CHALLENGE: The listing below contains a span that opens with the line containing "Write the bpy" and closes with the line containing "scene.camera = cam". Return that span exactly.

_____

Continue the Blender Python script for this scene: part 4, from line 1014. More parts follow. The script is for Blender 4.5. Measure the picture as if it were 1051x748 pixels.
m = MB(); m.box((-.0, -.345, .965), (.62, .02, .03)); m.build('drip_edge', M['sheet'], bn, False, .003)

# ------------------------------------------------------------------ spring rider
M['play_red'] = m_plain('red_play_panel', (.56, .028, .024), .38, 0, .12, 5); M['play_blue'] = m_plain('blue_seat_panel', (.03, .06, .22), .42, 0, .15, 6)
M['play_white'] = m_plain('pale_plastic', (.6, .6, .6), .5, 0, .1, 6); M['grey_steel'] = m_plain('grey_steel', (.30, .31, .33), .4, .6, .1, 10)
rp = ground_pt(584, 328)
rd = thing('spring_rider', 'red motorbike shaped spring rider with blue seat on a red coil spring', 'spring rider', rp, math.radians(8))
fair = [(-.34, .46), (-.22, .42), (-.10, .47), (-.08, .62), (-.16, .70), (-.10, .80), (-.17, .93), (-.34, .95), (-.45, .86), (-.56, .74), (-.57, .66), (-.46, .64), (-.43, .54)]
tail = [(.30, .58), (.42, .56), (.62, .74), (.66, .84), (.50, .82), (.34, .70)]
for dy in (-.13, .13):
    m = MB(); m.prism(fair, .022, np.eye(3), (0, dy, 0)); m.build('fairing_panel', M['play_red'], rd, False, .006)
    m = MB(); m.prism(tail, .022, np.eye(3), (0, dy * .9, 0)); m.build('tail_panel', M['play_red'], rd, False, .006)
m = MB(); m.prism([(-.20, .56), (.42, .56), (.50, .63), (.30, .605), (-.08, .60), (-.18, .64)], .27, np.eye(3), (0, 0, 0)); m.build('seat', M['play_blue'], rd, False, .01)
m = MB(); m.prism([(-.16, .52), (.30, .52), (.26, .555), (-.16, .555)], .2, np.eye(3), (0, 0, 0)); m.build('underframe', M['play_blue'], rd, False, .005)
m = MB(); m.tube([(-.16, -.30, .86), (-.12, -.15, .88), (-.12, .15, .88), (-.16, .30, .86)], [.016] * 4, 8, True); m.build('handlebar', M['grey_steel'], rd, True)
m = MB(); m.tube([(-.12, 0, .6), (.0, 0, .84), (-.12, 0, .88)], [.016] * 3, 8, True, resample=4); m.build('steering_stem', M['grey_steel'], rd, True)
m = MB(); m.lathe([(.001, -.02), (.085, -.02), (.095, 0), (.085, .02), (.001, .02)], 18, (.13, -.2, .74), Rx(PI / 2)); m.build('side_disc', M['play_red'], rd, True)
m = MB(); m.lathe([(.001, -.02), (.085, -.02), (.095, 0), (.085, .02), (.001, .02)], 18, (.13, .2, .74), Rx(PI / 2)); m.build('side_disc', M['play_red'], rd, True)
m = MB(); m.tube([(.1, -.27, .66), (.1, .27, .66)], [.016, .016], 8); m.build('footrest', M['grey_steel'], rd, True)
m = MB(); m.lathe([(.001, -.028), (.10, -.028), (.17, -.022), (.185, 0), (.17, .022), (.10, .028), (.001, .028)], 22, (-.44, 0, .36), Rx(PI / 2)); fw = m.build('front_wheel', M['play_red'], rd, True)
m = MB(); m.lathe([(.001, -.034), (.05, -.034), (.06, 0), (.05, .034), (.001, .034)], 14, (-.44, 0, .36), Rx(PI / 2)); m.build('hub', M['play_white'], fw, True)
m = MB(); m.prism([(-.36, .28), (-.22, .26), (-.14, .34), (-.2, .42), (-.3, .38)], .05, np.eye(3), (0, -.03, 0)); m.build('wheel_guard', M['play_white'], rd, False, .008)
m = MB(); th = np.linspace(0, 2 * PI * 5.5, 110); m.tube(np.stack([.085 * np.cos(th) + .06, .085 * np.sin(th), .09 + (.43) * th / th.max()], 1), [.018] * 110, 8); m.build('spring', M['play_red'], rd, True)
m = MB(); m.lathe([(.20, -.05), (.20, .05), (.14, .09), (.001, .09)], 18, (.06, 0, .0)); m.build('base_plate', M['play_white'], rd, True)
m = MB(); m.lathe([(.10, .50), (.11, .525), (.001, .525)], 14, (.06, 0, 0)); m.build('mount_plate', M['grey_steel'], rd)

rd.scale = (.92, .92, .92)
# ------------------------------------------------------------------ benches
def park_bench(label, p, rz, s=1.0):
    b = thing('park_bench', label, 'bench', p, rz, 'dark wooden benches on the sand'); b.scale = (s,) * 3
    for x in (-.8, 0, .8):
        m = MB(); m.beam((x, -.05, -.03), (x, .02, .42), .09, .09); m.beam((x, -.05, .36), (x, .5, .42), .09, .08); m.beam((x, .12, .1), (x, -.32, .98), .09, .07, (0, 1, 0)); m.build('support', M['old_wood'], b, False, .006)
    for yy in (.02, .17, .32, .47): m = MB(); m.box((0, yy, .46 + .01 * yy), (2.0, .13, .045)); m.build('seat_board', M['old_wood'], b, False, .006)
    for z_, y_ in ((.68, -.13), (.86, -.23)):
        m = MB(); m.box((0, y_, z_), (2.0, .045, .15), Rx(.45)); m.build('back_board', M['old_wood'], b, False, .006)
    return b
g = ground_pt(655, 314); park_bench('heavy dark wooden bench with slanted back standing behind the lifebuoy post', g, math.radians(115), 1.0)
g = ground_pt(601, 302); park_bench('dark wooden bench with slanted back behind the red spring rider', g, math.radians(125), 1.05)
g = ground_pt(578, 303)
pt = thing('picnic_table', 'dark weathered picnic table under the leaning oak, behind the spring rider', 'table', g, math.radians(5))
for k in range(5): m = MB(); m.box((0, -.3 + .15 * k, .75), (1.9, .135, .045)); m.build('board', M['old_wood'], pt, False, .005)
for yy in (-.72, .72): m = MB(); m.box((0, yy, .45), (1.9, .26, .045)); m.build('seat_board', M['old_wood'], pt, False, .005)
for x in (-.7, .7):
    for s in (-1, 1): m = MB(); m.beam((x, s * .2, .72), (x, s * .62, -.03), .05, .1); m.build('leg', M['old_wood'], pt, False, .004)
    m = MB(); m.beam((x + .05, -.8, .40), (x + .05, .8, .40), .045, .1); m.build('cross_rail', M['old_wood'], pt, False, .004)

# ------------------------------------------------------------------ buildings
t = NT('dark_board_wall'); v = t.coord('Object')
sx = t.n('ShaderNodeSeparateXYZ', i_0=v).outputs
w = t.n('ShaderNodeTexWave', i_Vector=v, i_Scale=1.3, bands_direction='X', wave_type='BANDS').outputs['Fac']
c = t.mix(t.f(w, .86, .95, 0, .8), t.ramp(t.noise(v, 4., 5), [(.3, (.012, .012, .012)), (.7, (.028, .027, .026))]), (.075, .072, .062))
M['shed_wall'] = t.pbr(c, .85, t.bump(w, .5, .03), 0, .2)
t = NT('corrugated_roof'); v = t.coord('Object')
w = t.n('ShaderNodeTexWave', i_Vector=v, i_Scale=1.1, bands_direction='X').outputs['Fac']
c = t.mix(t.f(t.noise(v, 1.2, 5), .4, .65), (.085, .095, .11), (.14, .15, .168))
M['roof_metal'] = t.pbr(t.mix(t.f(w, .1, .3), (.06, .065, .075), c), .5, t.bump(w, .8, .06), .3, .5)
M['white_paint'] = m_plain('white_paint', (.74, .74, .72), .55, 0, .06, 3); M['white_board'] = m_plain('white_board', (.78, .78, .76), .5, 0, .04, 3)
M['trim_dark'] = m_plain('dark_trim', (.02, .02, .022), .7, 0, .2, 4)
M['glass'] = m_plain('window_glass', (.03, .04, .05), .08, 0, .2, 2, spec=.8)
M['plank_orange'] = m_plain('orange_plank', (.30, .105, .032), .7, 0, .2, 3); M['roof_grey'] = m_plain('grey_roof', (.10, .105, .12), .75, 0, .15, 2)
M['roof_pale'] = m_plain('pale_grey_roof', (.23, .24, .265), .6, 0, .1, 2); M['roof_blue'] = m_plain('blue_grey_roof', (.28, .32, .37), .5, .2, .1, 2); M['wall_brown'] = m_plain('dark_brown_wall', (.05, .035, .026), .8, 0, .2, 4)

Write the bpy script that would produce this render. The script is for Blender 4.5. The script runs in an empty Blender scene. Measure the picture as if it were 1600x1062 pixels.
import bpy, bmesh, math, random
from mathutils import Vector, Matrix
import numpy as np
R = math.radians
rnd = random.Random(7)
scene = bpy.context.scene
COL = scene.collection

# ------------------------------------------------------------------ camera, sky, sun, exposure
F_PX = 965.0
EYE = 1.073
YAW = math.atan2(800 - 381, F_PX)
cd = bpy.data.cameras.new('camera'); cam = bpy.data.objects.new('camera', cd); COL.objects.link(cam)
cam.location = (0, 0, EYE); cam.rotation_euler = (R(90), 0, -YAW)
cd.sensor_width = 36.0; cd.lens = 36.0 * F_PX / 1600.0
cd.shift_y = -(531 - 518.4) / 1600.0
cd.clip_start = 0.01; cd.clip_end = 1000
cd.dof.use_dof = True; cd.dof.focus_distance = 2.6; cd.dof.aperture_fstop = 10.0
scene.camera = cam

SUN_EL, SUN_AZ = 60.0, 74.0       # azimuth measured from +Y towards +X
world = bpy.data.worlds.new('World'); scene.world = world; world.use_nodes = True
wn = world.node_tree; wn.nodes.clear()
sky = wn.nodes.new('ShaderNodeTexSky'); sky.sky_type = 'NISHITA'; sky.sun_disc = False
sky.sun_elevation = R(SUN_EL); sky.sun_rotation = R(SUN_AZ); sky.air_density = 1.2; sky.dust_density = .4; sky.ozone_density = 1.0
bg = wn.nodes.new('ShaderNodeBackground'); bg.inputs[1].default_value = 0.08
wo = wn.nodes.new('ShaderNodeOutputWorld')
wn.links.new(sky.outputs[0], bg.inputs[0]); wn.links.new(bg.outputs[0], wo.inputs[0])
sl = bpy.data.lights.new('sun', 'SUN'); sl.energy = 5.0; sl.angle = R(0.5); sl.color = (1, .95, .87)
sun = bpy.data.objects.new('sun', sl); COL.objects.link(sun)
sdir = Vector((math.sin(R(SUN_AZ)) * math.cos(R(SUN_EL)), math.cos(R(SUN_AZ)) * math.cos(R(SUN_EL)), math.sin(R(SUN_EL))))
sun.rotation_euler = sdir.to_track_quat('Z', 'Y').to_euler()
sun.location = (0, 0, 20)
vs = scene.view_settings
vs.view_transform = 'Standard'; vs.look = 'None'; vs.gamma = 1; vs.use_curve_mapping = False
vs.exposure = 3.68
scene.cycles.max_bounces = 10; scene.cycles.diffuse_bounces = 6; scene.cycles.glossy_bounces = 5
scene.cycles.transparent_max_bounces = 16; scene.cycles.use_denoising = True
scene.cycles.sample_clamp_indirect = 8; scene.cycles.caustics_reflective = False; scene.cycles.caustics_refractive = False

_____

SOLUTION:
Write the bpy script that would produce this render. The script is for Blender 4.5. The script runs in an empty Blender scene. Measure the picture as if it were 1600x1062 pixels.
import bpy, bmesh, math, random
from mathutils import Vector, Matrix
import numpy as np
R = math.radians
rnd = random.Random(7)
scene = bpy.context.scene
COL = scene.collection

# ------------------------------------------------------------------ camera, sky, sun, exposure
F_PX = 965.0
EYE = 1.073
YAW = math.atan2(800 - 381, F_PX)
cd = bpy.data.cameras.new('camera'); cam = bpy.data.objects.new('camera', cd); COL.objects.link(cam)
cam.location = (0, 0, EYE); cam.rotation_euler = (R(90), 0, -YAW)
cd.sensor_width = 36.0; cd.lens = 36.0 * F_PX / 1600.0
cd.shift_y = -(531 - 518.4) / 1600.0
cd.clip_start = 0.01; cd.clip_end = 1000
cd.dof.use_dof = True; cd.dof.focus_distance = 2.6; cd.dof.aperture_fstop = 10.0
scene.camera = cam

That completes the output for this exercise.